Principles for transparency and accountability in the U.S. presidential transition

George W. Bush and Barack Obama sit in chairs in the Oval Office.
(Photo credit: White House Photographer Eric Draper/Wikimedia Commons)

Making the transition between administrations more open, transparent and accountable is a critical goal that transcends partisan politics. All Americans have a stake in ensuring a peaceful, efficient and effective transition process between administrations, regardless of party or politics. Given the demonstrated risks from poor management, the need to improve the presidential transition has been clear. In 2016, due to the foresight of Congress, an executive order by President Barack Obama on the facilitation of the presidential transition, and the ongoing support of his administration, the process officially began in July, not the day after Election Day.

As directed by the executive order, there’s now a White House Transition Coordinating Council made up of senior government officials that “provides guidance to executive departments and agencies and the federal transition coordinator regarding preparations for the presidential transition, including succession planning and preparation of briefing materials,” facilitates “communication and information sharing between the transition representatives of eligible candidates and senior employees in agencies and the Executive Office of the President,” and prepares and hosts “interagency emergency preparedness and response exercises.” An Agency Transition Directors Council will now “implement the guidance provided by the White House Transition Coordinating Council and to coordinate transition activities across agencies.” Transition teams are using office space in D.C. provided by the General Services Administration and using public funding. The Partnership for Public Service is providing useful resources for the presidential transition.

While this institutionalization of the process is good news, the public is currently relying upon media reports for information regarding transition staff, potential cabinet members, the and the state of planning or preparation by the presidential campaigns. When such reporting focuses on outlining the process, the novelty of the proximity of transition teams and the timing of intelligence briefings, the public is not being adequately informed about the substance of the work. The campaigns are not adopting adequate proactive disclosures of information to close that knowledge gap, nor are they laying out the ethical principles that guide their transition teams and work.

Given reports of “an inside look on the work underway on planning for the transition” being sold to donors without disclosure, the demonstrated need for more open government in the transition is clearer than ever. If there is a gap between what the leaders of transitions tell donors in private and what the campaigns say in public, voters are not being adequately informed about the choice before them.

That should change prior to the election and following it. It’s critical that transition teams not only adopt effective management of the process but embrace transparency and accountability throughout the process. The campaigns and transitions must work towards building public trust in the federal government’s capacity to make this transition with integrity, outside of partisan politics.
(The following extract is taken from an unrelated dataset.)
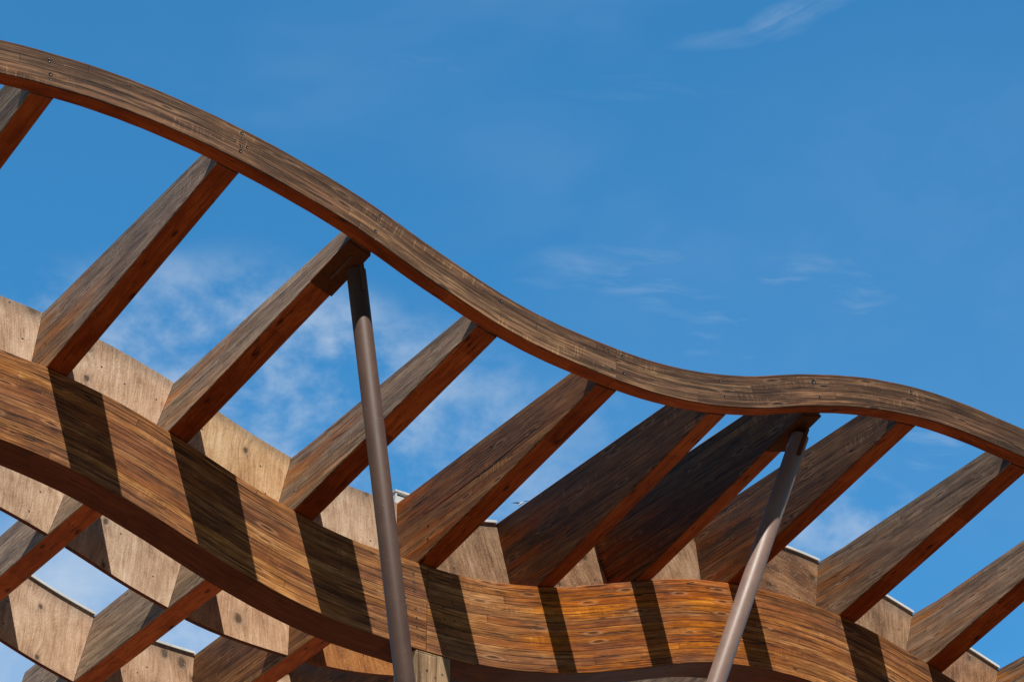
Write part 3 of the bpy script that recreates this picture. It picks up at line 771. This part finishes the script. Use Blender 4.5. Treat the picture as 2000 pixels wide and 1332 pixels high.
BL = [(blob(1440, 548, 80, 14, .03), 'w', .30), (blob(1620, 560, 60, 14, -.12), 'w', .5), (blob(430, 700, 62, 34, .35), 'p', .68), (blob(620, 760, 70, 42, .5), 'p', .75), (blob(850, 850, 60, 42, .5), 'p', .5), (blob(200, 640, 50, 22, .3), 'p', .4),
      (blob(1150, 900, 60, 34, .2), 'p', .22), (blob(1640, 1030, 34, 24, 0), 'p', .5), (blob(1240, 530, 40, 10, .1), 'w', .2), (blob(1640, 580, 46, 14, -.15), 'w', .22), (blob(1530, 40, 15, 7, -.35), 'd', .2), (blob(1590, 5, 26, 6, -.35), 'd', .12), (blob(1440, 75, 26, 4, -.1), 'd', .09),
      (blob(1820, 870, 16, 12, .8), 'w', .35), (blob(1390, 682, 26, 8, .1), 'w', .4), (blob(1000, 140, 90, 8, .1), 'w', .10), (blob(2000, 650, 170, 120, 0), 'f', .05), (blob(60, 1300, 95, 60, .2), 'f', .75), (blob(340, 1230, 60, 50, 0), 'f', .7),(blob(20, 575, 20, 10, .2), 'w', .12)]
cp = g.ss(puff, .34, .78); cw = g.mul(g.mul(g.ss(wisp, .36, .74), wmod), g.mad(fib, .9, .35)); cd = g.mul(g.ss(wisp2, .34, .70), g.mad(fib, .8, .5))
tot = None
for b_, kind, amt in BL:
    src = {'p': cp, 'w': cw, 'd': cd, 'f': g.mad(cp, .5, .5)}[kind]
    q = g.mul(g.mul(b_, src), amt); tot = q if tot is None else g.m('MAXIMUM', tot, q)
tot = g.m('MAXIMUM', tot, g.mul(g.ss(veil, .48, .8), .07))
up = g.sep(D)[2]
nd = g.node('ShaderNodeVectorMath', operation='DOT_PRODUCT'); g.l.new(D, nd.inputs[0]); nd.inputs[1].default_value = TO_SUN
away = g.mix(g.ss(nd.outputs['Value'], .16, .50), (.56, 1.78, 2.13, 1), (.22, .24, .25, 1))  # sky dimmed on the sun's side, out of view, to deepen the shadows
skyc = g.mix(1.0, sky.outputs[0], away, 'MULTIPLY')
col = g.mix(tot, skyc, (6.6, 7.4, 8.3))
g.put(bg.inputs[0], col); bg.inputs[1].default_value = .10

S.view_settings.view_transform = 'Standard'; S.view_settings.look = 'None'
S.view_settings.exposure = 0; S.view_settings.gamma = 1
S.render.engine = 'CYCLES'
S.render.resolution_x = 1024; S.render.resolution_y = 681
S.cycles.max_bounces = 8; S.cycles.diffuse_bounces = 5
Here are the five principles that the Sunlight Foundation calls on the presidential campaigns to embrace before and after the election:

  1. TRANSPARENCY: Presidential candidates should proactively outline to the public the steps they are taking in the transition, from management and staffing appointments to the timelines for vetting political appointees, particularly for agencies related to foreign policy, national security and public safety.
  2. ENGAGEMENT: Transition teams should establish accessible websites and social media feeds that provide ongoing updates regarding the status of their work, modeling and embracing the same presumption of openness in sharing that we expect the administration of the nominees to adhere to in office. After the election, the transition should borrow from the best practices established by the Bush and Obama administrations in late 2008, including the use of to inform the public and provide an opportunity to comment on a proposed policy agenda.
  3. POSTERITY: While aspects of government operations must necessarily be protected, all transition records should be preserved for the historical record using guidance from the U.S. National Archives, regardless of format, including memoranda, messaging, correspondence, statements, social media, budgeting, spending and meeting minutes.
  4. DISCLOSURE: Transition teams should embrace timely disclosure of contributions as structured data online. Senior staff should sign an ethics pledge and financial disclosure form and post them online.
  5. ACCOUNTABILITY: The campaigns should provide a monthly press availability of the chair of the transition to update the public on the status of their work, including the each of the previous four points.